Exercise task> In this exercise, reproduce all the entries that follow exactly.

>> BEGIN Exercise materials

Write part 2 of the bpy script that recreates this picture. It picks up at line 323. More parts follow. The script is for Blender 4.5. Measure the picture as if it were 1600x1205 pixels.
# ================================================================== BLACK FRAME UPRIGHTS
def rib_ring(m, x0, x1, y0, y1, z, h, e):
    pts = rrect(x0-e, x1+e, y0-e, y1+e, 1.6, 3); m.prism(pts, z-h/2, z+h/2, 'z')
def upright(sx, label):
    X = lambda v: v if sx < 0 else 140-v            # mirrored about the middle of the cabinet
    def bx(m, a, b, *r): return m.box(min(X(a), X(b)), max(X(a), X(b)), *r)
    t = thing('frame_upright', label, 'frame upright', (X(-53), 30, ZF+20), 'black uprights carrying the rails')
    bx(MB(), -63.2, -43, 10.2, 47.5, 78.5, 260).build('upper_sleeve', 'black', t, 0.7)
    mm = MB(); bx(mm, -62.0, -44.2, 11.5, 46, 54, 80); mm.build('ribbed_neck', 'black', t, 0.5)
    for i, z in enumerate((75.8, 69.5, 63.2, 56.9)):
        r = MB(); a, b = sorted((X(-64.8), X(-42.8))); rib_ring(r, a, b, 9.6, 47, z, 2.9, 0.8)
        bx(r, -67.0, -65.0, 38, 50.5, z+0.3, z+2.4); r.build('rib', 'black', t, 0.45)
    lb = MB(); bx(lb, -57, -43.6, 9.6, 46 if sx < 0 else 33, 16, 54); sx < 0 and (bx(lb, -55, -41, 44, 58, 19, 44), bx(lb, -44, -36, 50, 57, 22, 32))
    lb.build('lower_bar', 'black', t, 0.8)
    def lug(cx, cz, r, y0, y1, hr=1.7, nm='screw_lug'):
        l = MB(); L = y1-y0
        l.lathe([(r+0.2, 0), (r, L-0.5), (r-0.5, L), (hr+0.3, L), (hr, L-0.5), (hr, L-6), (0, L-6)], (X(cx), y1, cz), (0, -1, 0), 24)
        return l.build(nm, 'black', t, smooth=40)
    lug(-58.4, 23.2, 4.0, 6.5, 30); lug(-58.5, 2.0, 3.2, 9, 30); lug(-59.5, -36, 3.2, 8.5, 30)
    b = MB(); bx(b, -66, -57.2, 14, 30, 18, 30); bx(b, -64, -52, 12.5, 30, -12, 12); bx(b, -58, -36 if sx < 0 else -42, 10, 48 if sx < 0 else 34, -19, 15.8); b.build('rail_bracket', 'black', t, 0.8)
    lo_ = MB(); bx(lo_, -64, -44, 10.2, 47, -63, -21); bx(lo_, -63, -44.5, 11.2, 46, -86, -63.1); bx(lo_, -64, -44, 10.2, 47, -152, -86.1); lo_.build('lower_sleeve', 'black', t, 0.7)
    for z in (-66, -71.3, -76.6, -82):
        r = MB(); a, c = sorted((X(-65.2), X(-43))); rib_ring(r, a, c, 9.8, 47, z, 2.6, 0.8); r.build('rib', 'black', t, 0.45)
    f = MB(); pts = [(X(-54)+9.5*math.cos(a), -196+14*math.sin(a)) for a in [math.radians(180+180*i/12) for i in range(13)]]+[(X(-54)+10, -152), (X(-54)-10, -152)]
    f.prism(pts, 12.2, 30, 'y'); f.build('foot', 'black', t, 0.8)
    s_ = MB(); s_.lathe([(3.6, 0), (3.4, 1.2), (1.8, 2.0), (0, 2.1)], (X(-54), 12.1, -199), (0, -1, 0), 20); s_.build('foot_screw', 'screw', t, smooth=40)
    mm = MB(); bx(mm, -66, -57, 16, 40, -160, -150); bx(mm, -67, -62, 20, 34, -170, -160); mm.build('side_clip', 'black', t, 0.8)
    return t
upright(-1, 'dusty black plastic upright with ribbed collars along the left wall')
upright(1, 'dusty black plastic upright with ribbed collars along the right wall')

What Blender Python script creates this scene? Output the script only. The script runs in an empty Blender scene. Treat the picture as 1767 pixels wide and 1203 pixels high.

>> END Exercise materials

Result of this exercise>
Write part 2 of the bpy script that recreates this picture. It picks up at line 323. More parts follow. The script is for Blender 4.5. Measure the picture as if it were 1600x1205 pixels.
# ================================================================== BLACK FRAME UPRIGHTS
def rib_ring(m, x0, x1, y0, y1, z, h, e):
    pts = rrect(x0-e, x1+e, y0-e, y1+e, 1.6, 3); m.prism(pts, z-h/2, z+h/2, 'z')
def upright(sx, label):
    X = lambda v: v if sx < 0 else 140-v            # mirrored about the middle of the cabinet
    def bx(m, a, b, *r): return m.box(min(X(a), X(b)), max(X(a), X(b)), *r)
    t = thing('frame_upright', label, 'frame upright', (X(-53), 30, ZF+20), 'black uprights carrying the rails')
    bx(MB(), -63.2, -43, 10.2, 47.5, 78.5, 260).build('upper_sleeve', 'black', t, 0.7)
    mm = MB(); bx(mm, -62.0, -44.2, 11.5, 46, 54, 80); mm.build('ribbed_neck', 'black', t, 0.5)
    for i, z in enumerate((75.8, 69.5, 63.2, 56.9)):
        r = MB(); a, b = sorted((X(-64.8), X(-42.8))); rib_ring(r, a, b, 9.6, 47, z, 2.9, 0.8)
        bx(r, -67.0, -65.0, 38, 50.5, z+0.3, z+2.4); r.build('rib', 'black', t, 0.45)
    lb = MB(); bx(lb, -57, -43.6, 9.6, 46 if sx < 0 else 33, 16, 54); sx < 0 and (bx(lb, -55, -41, 44, 58, 19, 44), bx(lb, -44, -36, 50, 57, 22, 32))
    lb.build('lower_bar', 'black', t, 0.8)
    def lug(cx, cz, r, y0, y1, hr=1.7, nm='screw_lug'):
        l = MB(); L = y1-y0
        l.lathe([(r+0.2, 0), (r, L-0.5), (r-0.5, L), (hr+0.3, L), (hr, L-0.5), (hr, L-6), (0, L-6)], (X(cx), y1, cz), (0, -1, 0), 24)
        return l.build(nm, 'black', t, smooth=40)
    lug(-58.4, 23.2, 4.0, 6.5, 30); lug(-58.5, 2.0, 3.2, 9, 30); lug(-59.5, -36, 3.2, 8.5, 30)
    b = MB(); bx(b, -66, -57.2, 14, 30, 18, 30); bx(b, -64, -52, 12.5, 30, -12, 12); bx(b, -58, -36 if sx < 0 else -42, 10, 48 if sx < 0 else 34, -19, 15.8); b.build('rail_bracket', 'black', t, 0.8)
    lo_ = MB(); bx(lo_, -64, -44, 10.2, 47, -63, -21); bx(lo_, -63, -44.5, 11.2, 46, -86, -63.1); bx(lo_, -64, -44, 10.2, 47, -152, -86.1); lo_.build('lower_sleeve', 'black', t, 0.7)
    for z in (-66, -71.3, -76.6, -82):
        r = MB(); a, c = sorted((X(-65.2), X(-43))); rib_ring(r, a, c, 9.8, 47, z, 2.6, 0.8); r.build('rib', 'black', t, 0.45)
    f = MB(); pts = [(X(-54)+9.5*math.cos(a), -196+14*math.sin(a)) for a in [math.radians(180+180*i/12) for i in range(13)]]+[(X(-54)+10, -152), (X(-54)-10, -152)]
    f.prism(pts, 12.2, 30, 'y'); f.build('foot', 'black', t, 0.8)
    s_ = MB(); s_.lathe([(3.6, 0), (3.4, 1.2), (1.8, 2.0), (0, 2.1)], (X(-54), 12.1, -199), (0, -1, 0), 20); s_.build('foot_screw', 'screw', t, smooth=40)
    mm = MB(); bx(mm, -66, -57, 16, 40, -160, -150); bx(mm, -67, -62, 20, 34, -170, -160); mm.build('side_clip', 'black', t, 0.8)
    return t
upright(-1, 'dusty black plastic upright with ribbed collars along the left wall')
upright(1, 'dusty black plastic upright with ribbed collars along the right wall')

What Blender Python script creates this scene? Output the script only. The script runs in an empty Blender scene. Treat the picture as 1767 pixels wide and 1203 pixels high.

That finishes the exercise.